To study at the University, international students must pass the Test of English as a Foreign Language. Although all international graduate students have proven proficient in English, many have little experience speaking English in a classroom context, Axelson said. In ELI classes, GSIs learn what sort of language is expected in interactions with students and faculty, she said.
“It’s finding out what people actually do in an actual context,” Axelson said. “If I want to establish a rapport by having small talk, what kinds of things constitute small talk?”
Many international students have to relearn greetings because the ones taught in textbooks are rarely followed in practice, Axelson said.
“Textbooks teach you a certain kind of greeting – the ‘hello, how are you’ sequence,” Axelson said. “It may come as a surprise to hear interactions where people don’t respond to ‘how are you?’ That’s a weird one to hear if you’ve learned a pattern, which is ‘fine, thank you, and you?’ “
Teaching the teachers
In 1984, the University had no training program for GSIs.
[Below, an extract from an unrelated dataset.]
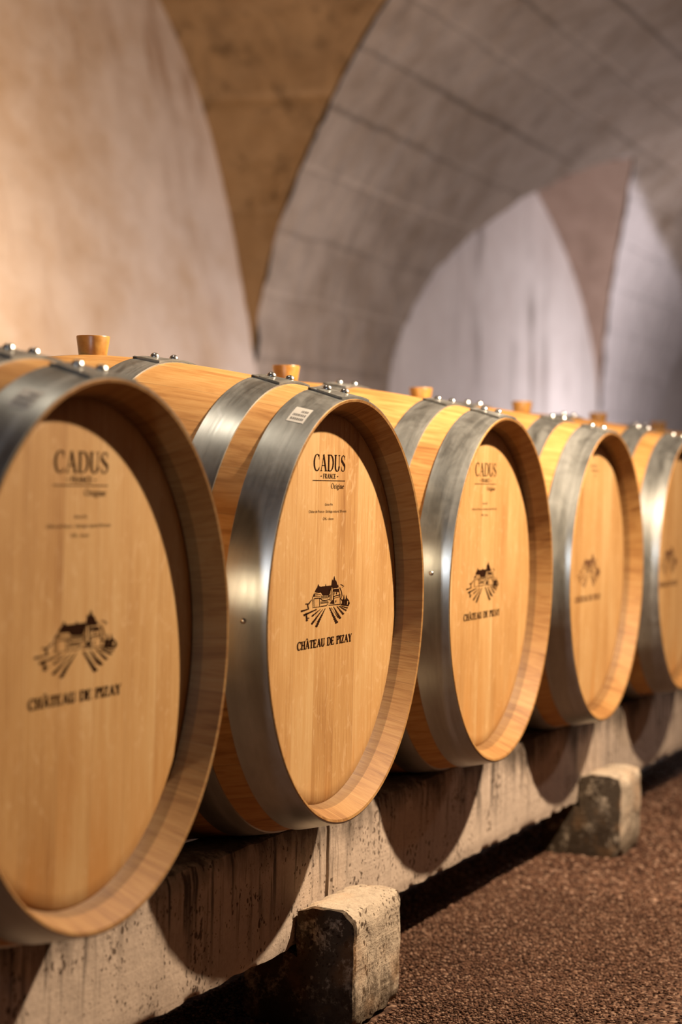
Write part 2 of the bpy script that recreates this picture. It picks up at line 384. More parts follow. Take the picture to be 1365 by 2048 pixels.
def wall_plane(name, quad, mat, n=(40, 12)):
    a, b, c, d = [np.array(q, float) for q in quad]; V = []; F = []
    for i in range(n[0] + 1):
        for j in range(n[1] + 1):
            u, v = i / n[0], j / n[1]; V.append(a * (1 - u) * (1 - v) + b * u * (1 - v) + c * u * v + d * (1 - u) * v)
    for i in range(n[0]):
        for j in range(n[1]):
            q = i * (n[1] + 1) + j; F.append((q, q + n[1] + 1, q + n[1] + 2, q + 1))
    return tag(mesh_obj(name, V, F, mat, None, True), kind='structure')
def wall_seg(name, x0, x1, y, z1, mat='wall'): return wall_plane(name, [(x0, y, FLOOR - .05), (x1, y, FLOOR - .05), (x1, y, z1), (x0, y, z1)], MAT[mat])
for s, nm in ((1, 'wall_back'), (-1, 'wall_front')):
    f = (lambda y: y) if s > 0 else (lambda y: 2 * YM - y)
    # recessed panels of the first two bays, then flush plaster
    for b in BAYS[:2]:
        x0, x1, y0, zt = b['x'] - b['w'], b['x'] + b['w'], YB + b['dy'], ZS + b['H'] + .02
        y1 = y0 + b['dk'] * (zt - ZS)
        wall_plane(nm, [(x0, f(y0), FLOOR - .05), (x1, f(y0), FLOOR - .05), (x1, f(y0), ZS), (x0, f(y0), ZS)], MAT['wall'])
        wall_plane(nm, [(x0, f(y0), ZS), (x1, f(y0), ZS), (x1, f(y1), zt), (x0, f(y1), zt)], MAT['wall'])
    xs = [XA, BAYS[0]['x'] - BAYS[0]['w'], BAYS[0]['x'] + BAYS[0]['w'], BAYS[1]['x'] - BAYS[1]['w'], BAYS[1]['x'] + BAYS[1]['w'], XZ]
    for a, c in ((xs[0], xs[1]), (xs[2], xs[3])): wall_seg(nm, a, c, f(YB), ZS + .02)
    wall_seg(nm, xs[4], BAYS[2]['x'] - BAYS[2]['w'], f(YB + .012), ZS + .02)
    for b in BAYS[2:]: wall_seg(nm, b['x'] - b['w'] - .02, b['x'] + b['w'] + .02, f(YB + .012), ZS + b['H'] + .02, 'wall2')
    wall_seg(nm, BAYS[2]['x'] + BAYS[2]['w'], BAYS[3]['x'] - BAYS[3]['w'], f(YB + .012), ZS + .02)
YF = 2 * YM - YB
wall_plane('wall_right', [(XZ - .01, YF - .3, FLOOR - .05), (XZ - .01, YB + .3, FLOOR - .05), (XZ - .01, YB + .3, CROWN + .1), (XZ - .01, YF - .3, CROWN + .1)], MAT['wall'])
wall_plane('wall_left', [(XA + .01, YF - .3, FLOOR - .05), (XA + .01, YB + .3, FLOOR - .05), (XA + .01, YB + .3, CROWN + .1), (XA + .01, YF - .3, CROWN + .1)], MAT['wall'])

# ground
def ground():
    xs = np.concatenate([np.linspace(XA, .3, 20), np.linspace(.4, 5, 160), np.linspace(5.2, XZ, 40)])
    ys = np.concatenate([np.linspace(YF - .3, -1.2, 16), np.linspace(-1.15, .4, 60), np.linspace(.5, YB + .3, 14)])
    V = []; F = []
    for x in xs:
        for y in ys: V.append((x, y, FLOOR - .003 + .006 * noise.noise(Vector((x * 3, y * 3, 0)))))
    m = len(ys)
    for i in range(len(xs) - 1):
        for j in range(m - 1): a = i * m + j; F.append((a, a + m, a + m + 1, a + 1))
    return tag(mesh_obj('floor', V, F, MAT['gravel']), kind='structure')
ground()
def gravel():
    ico = np.array([(0, 0, 1), (.894, 0, .447), (.276, .851, .447), (-.724, .526, .447), (-.724, -.526, .447), (.276, -.851, .447),
                    (.724, .526, -.447), (-.276, .851, -.447), (-.894, 0, -.447), (-.276, -.851, -.447), (.724, -.526, -.447), (0, 0, -1)])
    fc = np.array([(0, 1, 2), (0, 2, 3), (0, 3, 4), (0, 4, 5), (0, 5, 1), (1, 6, 2), (2, 7, 3), (3, 8, 4), (4, 9, 5), (5, 10, 1),
                   (1, 10, 6), (2, 6, 7), (3, 7, 8), (4, 8, 9), (5, 9, 10), (6, 11, 7), (7, 11, 8), (8, 11, 9), (9, 11, 10), (10, 11, 6)])
    P = []
    def region(x0, x1, y0, y1, cell):
        nx = int((x1 - x0) / cell); ny = int((y1 - y0) / cell)
        gx, gy = np.meshgrid(np.arange(nx), np.arange(ny)); q = np.stack([x0 + gx.ravel() * cell, y0 + gy.ravel() * cell], 1)
        q += rng.uniform(-.5, .5, q.shape) * cell; P.append(np.concatenate([q, np.full((len(q), 1), cell * .56)], 1))
    region(.62, 2.2, -.42, .30, .0046); region(1.95, 5.2, -.75, .30, .0092)
    P = np.concatenate(P); 
    for x0, x1 in ((.805, 1.017), (2.343, 2.552)):
        P = P[~((P[:, 0] > x0) & (P[:, 0] < x1) & (P[:, 1] > .013) & (P[:, 1] < .2))]
    ed = np.minimum.reduce([P[:, 1] + .42 + .33 * np.clip((P[:, 0] - 2.0) / .5, 0, 1), 5.2 - P[:, 0], P[:, 0] - .62]) / .22
    P = P[rng.uniform(0, 1, len(P)) < np.clip(ed, 0, 1) ** 1.5]
    n = len(P); R = P[:, 2] * rng.uniform(.6, 1.25, n)
    an = rng.uniform(0, 2 * PI, n); c, s = np.cos(an), np.sin(an)
    v = ico[None] * rng.uniform(.75, 1.25, (n, 12, 1)); v = v * np.stack([R * rng.uniform(.8, 1.3, n), R, R * rng.uniform(.5, .8, n)], 1)[:, None]
    x = v[..., 0] * c[:, None] - v[..., 1] * s[:, None]; y = v[..., 0] * s[:, None] + v[..., 1] * c[:, None]
    W = np.stack([x + P[:, 0:1], y + P[:, 1:2], v[..., 2] + FLOOR + rng.uniform(-.001, .003, n)[:, None]], 2).reshape(-1, 3)
    Fc = (fc[None] + (np.arange(n) * 12)[:, None, None]).reshape(-1)
    me = bpy.data.meshes.new('gravel'); me.vertices.add(len(W)); me.vertices.foreach_set('co', W.ravel().astype(np.float32))
    nf = len(Fc) // 3; me.loops.add(len(Fc)); me.loops.foreach_set('vertex_index', Fc.astype(np.int32))
    me.polygons.add(nf); me.polygons.foreach_set('loop_start', (np.arange(nf) * 3).astype(np.int32))
    me.polygons.foreach_set('loop_total', np.full(nf, 3, np.int32)); me.update(calc_edges=True)
    me.materials.append(MAT['stones']); o = bpy.data.objects.new('gravel', me); COL.objects.link(o)
    return tag(o, 'loose reddish brown gravel covering the cellar ground', 'gravel', kind='stuff')
gravel()

# ------------------------------------------------------------ concrete beams and their blocks
def lump(name, ring, x0, x1, nx, amp, mat, chip=0, seed=0, sub=.012):
    """prism along X of a polygon ring (y, z), densely gridded and roughened"""
    R = []
    for i in range(len(ring)):
        a = ring[i]; b = ring[(i + 1) % len(ring)]; L = math.hypot(a[0] - b[0], a[1] - b[1]); k = max(1, int(L / sub))
        for j in range(k): R.append((a[0] + (b[0] - a[0]) * j / k, a[1] + (b[1] - a[1]) * j / k))
    cy = sum(p[0] for p in R) / len(R); cz = sum(p[1] for p in R) / len(R); m = len(R)
    corners = ring
    V = []; F = []
    def jit(x, y, z, ex):
        q = Vector((x * 1 + seed, y, z)); 
        d = min(math.hypot(y - c[0], z - c[1]) for c in corners)
        near = max(0, 1 - d / .02); ne = max(0, 1 - min(abs(x - x0), abs(x - x1)) / .02)
        a = amp * noise.noise(q * 30) + amp * .6 * noise.noise(q * 90)
        pull = (.006 + chip * max(0, noise.noise(q * 22) + .15)) * near
        sx = (.5 * (.004 + chip * .7 * max(0, noise.noise(q * 25))) * ne * (1 if x < (x0 + x1) / 2 else -1)) if ex else 0
        vy, vz = cy - y, cz - z; l = math.hypot(vy, vz) + 1e-6
        return (x + a + sx, y + a + vy / l * pull, z + a * .8 + vz / l * pull)
    for i in range(nx + 1):
        x = x0 + (x1 - x0) * i / nx
        for y, z in R: V.append(jit(x, y, z, True))
    for i in range(nx):
        for j in range(m):
            a = i * m + j; b = i * m + (j + 1) % m; F.append((a, b, b + m, a + m))
    F.append(tuple(range(m))[::-1]); F.append(tuple(range(nx * m, nx * m + m)))
    loc = ((x0 + x1) / 2, cy, min(p[1] for p in ring)); V = [(v[0] - loc[0], v[1] - loc[1], v[2] - loc[2]) for v in V]
    return sharp(mesh_obj(name, V, F, mat, None, True, loc=loc), 50)
BT, BBm, BY0, BY1 = -.319, -.5025, .112, .205
XJ = [-.62, .935, 2.49, 4.045, 5.60]
names = ['pitted concrete beam at lower left, under the two nearest barrels', 'concrete beam with thin drip lines between the two visible support blocks',
         'far concrete beam beyond the second support block, under the far barrels', 'last concrete beam at the right edge, farthest from the viewer']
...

Faced with an increasing number of international graduate students who struggled with English in the classroom, the University began to require that all the international graduate students take tests to gauge their command of academic English. The English Language Institute stepped in to become the primary form of English instruction for graduate students.
“GSIs are better teachers than they used to be,” Axelson said.
All international students must now pass ELI’s Academic English Evaluation to become GSIs. They take the two-hour test at the beginning of each semester.
Based on the results of the test, students are assigned to various English for Academic Purposes courses taught by the ELI. Courses for GSIs include Spoken and Written Grammar in Academic Contexts, Academic Speaking and Graduate Student Instructor Communication Skills.
No matter how much English a GSI knows, terms like “electronic override” are going to be baffling at first, said assistant mathematics professor Dale Winter. That’s why GSIs need to practice common classroom conversations before teaching classes, he said.
International students taking ELI courses make presentations and hold simulated office hours as part of their training.
ELI lecturers also teach graduate students about American educational culture. There are major differences between the way teachers and students interact in the United States and other countries, Rhea said.
One Chinese GSI teaching Math 115 was popular even though he struggled to speak English because he made it clear that he cared about his students, she said.
When a handful of administrators from Chinese universities visited the University’s mathematics department and spoke with the graduate student, they asked him why American students liked him so much. His answer cracked up the administrators.
“In America, you have to care about the student,” Rhea said, imitating the graduate student’s Chinese accent. “The administrators laughed like that was a real bizarre idea.”
Many departments at the University – including the math department – train their GSIs beyond the courses taught by the ELI. After receiving certification, math GSIs must take a month-long department-specific course before they can teach a course.
They also “shadow” GSIs already teaching courses to learn how to grade assignments and interact with students, Rhea said.
“We truly do not want to put someone in the classroom that we know we’re going to get complaints on,” she said.
Granted, it can be difficult to understand an international GSI unfamiliar with American classroom culture, who speaks accented or poor English. The experience, however, is what students make of it.
The Internet and increasingly free trade have made English a lingua franca that allows people from different countries and native speakers of different languages to communicate.
Students have in international GSIs an opportunity to gain exposure to the myriad varieties of English that cross the telephone lines and fill the boardrooms of today’s international world. All they have to do is listen.